The heater should always be used with the energy regulator connected to the input. Although it is possible to plug it directly into the mains power using an IEC cord, this will almost certainly burn out the element by overheating the wires, as will running it continuously at full power from the regulator. The energy regulator needs to be adjusted to the MINIMUM setting required to maintain the desired temperature. This setting will vary with the thermal load drawn by the other apparatus being heated, and needs to be found by trial.

When conducting chemical operations in glass apparatus, there is always the possibility of breakage resulting in chemicals being dumped into equipment that was not intended to come in contact with such materials. The design of this heater is relatively resistant to spills because the heater element is not directly exposed to this danger. If anything is spilled inside the can it will drain out of the bottom without much chance of it coming in contact with the element.
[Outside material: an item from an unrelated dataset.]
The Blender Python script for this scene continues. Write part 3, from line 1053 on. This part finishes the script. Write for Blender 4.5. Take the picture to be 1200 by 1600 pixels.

However strong acids will cause damage if they contact the element wires, and a burnout is very likely in this case. Of course water is also a hazard with any electrical apparatus, and flooding from leaking hoses is a possibility. The heater should therefore ALWAYS be used with a RCD or ELCB ( Reactive Control Device or Earth Leakage Circuit Breaker ) in the mains circuit. If your house is not equipped with these, you need to buy one for your protection.

Finally, please remember that this apparatus operates at high temperatures ; don't burn yourself ! The safety sign above should be attached to the outside of the heater.